La suya era para informar de una misa en recordación de su querida nieta, que había fallecido un año atrás, pero entabló conmigo una conversación que me estaba retrasando una tarea pendiente.

Al día siguiente, la educada señora volvió a llamar a la Redacción y preguntó por mí, expresamente. De manera muy sincera y efusiva me dio las gracias por ese favor que, a mi entender, no era nada relevante.

Y antes de terminar me preguntó si podía hacerle otro favor, aunque escapaba de mis facultades. Me pidió que le publicara un artículo de opinión para destacar las virtudes de su joven nieta fallecida.

Le dije francamente que no podía prometérselo, porque esa era una atribución única del director, don Rafael Herrera.

Y aun así me comunicó que enviaría el artículo con su chofer, para que se lo hiciese llegar al director, diligencia que cumplí.

Cuando el director Herrera vio la firma que calzaba el artículo, se sintió admirandamente complacido de esa colaboración y ordenó publicarla al día siguiente, al lado del editorial.

De nuevo me llamó la amable señora, para darme las gracias por tan diligente esfuerzo.

Y de paso me informó que, por tal causa, había ordenado comprar la última edición del diccionario de la Real Academia de la Lengua Española, un libraco de alto costo, para obsequiármela.

Le respondí que no era necesario hacer esto, porque estábamos para servirles a nuestros lectores.

Coincidentemente, para esos días mi primogénita Marcelle Marie cumplía su primer año. Al salir la publicación de ese aniversario, la gentil dama me envió una carta de congratulación, dentro de la cual había un cheque de 100 pesos para que le comprara un buen regalo a mi niña.

Mucho dinero para un practicante que apenas recibía 150 pesos mensuales.

Al mismo tiempo, me invitó a que llevara la niña a su residencia, para conocerla, una hermosa y grande mansión victoriana del sector de Alma Rosa, la vasta extensión de tierras propiedad suya y de su marido, un destacado general y líder político de principios del siglo 19.

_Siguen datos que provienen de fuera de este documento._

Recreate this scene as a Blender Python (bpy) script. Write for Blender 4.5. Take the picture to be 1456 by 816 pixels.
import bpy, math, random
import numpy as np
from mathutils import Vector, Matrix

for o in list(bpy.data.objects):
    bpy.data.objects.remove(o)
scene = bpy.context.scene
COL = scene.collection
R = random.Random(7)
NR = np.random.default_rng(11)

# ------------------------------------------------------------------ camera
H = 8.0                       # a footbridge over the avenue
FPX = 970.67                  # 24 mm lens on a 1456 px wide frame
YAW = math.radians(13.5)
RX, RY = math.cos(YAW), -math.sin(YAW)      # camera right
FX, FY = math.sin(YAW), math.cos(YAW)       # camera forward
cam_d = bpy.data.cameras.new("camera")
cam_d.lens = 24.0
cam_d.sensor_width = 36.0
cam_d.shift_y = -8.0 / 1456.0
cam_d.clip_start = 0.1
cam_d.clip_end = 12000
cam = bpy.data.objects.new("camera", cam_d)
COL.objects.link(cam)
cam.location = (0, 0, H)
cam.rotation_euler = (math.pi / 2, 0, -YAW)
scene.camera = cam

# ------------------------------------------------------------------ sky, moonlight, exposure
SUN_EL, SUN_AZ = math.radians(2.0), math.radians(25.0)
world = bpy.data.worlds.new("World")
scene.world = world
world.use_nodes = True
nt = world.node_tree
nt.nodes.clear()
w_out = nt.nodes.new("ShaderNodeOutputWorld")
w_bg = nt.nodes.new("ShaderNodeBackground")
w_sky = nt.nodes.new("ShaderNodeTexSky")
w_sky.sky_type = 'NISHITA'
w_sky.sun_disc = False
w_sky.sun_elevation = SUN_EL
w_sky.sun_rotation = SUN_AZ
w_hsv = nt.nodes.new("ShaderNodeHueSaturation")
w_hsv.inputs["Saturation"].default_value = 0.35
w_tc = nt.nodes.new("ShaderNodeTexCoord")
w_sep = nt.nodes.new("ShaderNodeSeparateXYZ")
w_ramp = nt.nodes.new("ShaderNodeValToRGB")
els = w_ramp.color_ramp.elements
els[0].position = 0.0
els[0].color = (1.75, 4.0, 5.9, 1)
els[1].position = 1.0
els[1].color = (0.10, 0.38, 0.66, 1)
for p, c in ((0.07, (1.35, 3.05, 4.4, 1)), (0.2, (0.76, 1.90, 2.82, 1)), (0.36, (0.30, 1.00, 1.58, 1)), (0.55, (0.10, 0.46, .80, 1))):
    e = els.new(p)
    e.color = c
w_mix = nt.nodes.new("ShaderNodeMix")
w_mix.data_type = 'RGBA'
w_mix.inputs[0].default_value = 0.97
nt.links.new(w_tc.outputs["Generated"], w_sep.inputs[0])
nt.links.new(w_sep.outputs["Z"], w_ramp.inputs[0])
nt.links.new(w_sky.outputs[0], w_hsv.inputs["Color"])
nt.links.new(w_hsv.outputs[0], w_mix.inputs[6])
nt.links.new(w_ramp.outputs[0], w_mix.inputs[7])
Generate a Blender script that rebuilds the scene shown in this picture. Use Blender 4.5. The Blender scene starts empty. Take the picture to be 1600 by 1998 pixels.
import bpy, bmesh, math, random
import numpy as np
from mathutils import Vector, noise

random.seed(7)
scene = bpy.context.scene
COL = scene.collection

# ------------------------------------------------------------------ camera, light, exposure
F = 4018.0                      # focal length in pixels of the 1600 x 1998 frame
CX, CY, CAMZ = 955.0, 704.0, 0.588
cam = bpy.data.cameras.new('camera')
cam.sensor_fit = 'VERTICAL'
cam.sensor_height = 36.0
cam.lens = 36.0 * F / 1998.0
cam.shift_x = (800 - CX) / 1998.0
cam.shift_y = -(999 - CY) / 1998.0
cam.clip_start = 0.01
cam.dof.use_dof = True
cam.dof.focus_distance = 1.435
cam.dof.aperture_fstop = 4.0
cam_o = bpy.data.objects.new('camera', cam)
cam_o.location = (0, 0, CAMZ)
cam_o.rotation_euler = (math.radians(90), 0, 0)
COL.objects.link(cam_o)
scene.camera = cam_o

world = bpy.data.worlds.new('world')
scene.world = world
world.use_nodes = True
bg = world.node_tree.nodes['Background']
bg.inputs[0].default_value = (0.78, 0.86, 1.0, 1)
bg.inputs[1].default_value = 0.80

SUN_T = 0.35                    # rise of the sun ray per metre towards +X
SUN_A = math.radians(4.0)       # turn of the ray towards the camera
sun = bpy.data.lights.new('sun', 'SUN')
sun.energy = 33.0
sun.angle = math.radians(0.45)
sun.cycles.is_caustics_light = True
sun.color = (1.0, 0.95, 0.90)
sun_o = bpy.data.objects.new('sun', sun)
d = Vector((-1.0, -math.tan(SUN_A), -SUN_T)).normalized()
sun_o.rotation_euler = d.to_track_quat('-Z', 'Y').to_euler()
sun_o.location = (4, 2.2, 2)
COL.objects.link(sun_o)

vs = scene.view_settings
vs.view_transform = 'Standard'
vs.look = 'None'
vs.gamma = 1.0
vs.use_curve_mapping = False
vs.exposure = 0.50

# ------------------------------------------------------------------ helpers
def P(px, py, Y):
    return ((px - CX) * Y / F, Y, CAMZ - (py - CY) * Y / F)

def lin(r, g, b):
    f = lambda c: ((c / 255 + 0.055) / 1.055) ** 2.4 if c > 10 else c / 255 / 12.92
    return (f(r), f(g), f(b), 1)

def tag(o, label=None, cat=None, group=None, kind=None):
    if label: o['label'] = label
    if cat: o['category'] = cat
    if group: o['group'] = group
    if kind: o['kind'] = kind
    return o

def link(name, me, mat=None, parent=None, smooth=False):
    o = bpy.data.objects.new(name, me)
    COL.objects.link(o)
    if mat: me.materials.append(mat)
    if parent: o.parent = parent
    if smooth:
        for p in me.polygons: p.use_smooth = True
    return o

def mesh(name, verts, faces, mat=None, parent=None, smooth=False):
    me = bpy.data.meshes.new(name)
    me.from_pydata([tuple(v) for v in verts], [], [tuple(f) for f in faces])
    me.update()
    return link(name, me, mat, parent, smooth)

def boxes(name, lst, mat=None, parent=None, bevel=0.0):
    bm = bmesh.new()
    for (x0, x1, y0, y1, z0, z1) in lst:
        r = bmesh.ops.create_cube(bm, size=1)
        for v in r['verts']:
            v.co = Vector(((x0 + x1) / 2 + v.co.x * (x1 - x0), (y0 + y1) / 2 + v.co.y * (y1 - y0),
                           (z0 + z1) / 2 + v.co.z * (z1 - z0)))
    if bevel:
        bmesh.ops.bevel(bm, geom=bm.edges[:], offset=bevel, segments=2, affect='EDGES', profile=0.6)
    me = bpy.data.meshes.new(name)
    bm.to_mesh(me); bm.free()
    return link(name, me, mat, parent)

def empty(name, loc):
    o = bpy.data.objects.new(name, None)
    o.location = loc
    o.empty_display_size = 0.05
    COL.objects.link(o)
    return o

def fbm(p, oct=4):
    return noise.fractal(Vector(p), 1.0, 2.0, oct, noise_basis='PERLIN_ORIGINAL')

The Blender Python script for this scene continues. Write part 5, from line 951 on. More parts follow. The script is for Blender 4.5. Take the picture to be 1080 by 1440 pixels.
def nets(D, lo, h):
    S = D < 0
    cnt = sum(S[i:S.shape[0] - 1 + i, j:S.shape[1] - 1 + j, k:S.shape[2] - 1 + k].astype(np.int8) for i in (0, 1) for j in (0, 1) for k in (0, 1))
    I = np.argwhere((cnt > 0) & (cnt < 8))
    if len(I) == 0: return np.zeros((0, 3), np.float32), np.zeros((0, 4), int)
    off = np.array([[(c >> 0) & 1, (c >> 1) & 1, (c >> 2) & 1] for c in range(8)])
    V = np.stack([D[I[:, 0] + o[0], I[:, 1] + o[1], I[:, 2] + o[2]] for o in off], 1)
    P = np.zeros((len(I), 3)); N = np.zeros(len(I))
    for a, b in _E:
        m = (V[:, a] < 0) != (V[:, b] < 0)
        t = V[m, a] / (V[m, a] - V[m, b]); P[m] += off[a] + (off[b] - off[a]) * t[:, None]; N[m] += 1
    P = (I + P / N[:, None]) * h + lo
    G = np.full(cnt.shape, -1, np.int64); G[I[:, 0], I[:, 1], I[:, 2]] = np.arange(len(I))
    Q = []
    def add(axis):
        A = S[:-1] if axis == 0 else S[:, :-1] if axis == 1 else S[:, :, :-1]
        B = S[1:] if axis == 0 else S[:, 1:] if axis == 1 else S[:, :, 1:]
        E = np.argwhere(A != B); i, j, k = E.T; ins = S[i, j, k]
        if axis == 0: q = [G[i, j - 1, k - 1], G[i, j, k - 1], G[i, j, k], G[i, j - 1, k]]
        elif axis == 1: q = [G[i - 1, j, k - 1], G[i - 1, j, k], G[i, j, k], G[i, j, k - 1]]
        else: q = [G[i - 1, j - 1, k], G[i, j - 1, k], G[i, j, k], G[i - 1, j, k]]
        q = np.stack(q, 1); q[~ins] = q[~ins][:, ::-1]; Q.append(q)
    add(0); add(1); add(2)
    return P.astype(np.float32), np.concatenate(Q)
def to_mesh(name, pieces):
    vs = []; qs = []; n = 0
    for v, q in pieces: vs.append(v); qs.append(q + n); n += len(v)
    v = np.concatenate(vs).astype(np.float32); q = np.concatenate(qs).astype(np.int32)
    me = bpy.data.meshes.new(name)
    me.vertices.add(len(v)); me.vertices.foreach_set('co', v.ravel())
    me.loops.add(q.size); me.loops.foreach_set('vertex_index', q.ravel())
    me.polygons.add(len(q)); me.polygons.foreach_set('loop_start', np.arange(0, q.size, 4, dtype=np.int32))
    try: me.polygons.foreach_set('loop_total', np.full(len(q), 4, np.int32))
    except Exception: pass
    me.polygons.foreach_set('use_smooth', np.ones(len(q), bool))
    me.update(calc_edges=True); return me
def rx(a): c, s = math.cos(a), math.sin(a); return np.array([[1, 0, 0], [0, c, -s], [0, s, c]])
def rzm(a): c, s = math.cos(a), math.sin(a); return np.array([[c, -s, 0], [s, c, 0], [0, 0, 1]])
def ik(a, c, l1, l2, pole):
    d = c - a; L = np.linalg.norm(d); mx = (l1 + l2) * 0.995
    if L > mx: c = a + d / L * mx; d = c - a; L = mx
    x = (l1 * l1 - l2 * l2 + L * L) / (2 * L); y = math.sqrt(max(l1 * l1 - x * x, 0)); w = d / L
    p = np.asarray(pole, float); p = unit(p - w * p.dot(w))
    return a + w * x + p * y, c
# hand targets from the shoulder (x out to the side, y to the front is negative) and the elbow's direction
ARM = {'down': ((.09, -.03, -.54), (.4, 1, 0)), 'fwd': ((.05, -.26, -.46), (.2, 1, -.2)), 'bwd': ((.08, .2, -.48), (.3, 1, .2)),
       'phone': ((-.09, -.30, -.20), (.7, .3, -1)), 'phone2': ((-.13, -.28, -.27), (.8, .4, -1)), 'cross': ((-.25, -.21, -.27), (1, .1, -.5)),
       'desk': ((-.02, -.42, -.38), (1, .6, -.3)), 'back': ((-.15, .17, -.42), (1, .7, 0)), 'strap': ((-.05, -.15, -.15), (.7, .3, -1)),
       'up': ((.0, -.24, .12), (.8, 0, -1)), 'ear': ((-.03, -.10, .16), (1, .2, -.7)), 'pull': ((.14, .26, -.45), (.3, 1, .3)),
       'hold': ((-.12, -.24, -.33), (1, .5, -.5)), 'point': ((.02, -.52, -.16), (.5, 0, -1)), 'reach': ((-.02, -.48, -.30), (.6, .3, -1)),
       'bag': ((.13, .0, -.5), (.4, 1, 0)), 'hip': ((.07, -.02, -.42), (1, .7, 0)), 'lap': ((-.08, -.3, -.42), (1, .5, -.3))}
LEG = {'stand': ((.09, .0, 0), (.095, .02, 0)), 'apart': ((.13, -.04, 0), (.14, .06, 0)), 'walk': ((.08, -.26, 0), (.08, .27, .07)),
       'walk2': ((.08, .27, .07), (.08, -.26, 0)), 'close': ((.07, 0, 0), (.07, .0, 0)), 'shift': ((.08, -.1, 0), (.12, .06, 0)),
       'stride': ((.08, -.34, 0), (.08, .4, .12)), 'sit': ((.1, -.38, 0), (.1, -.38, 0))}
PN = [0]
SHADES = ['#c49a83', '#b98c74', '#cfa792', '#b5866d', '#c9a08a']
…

Con el tiempo cultivé una gran amistad con ella, sobre todo después de la muerte de su esposo. Hice reportajes de su labor filantrópica con las madres y niños pobres de la zona, muy reconocida por la sociedad.

Años después de fallecer, porque ya estaba muy anciana, y por uno de esos extraños giros de la vida, siendo regidor del ayuntamiento de la capital, propuse y se aprobó designar la calle principal de Alma Rosa, entonces conocida como la 13, con su nombre: Graciela García Godoy viuda Chotin.

Un gesto de gratitud personal, reciprocándole sus desinteresadas pruebas de amistad y buen trato hacia un periodista novato que nunca esperó nada a cambio de sus humildes favores.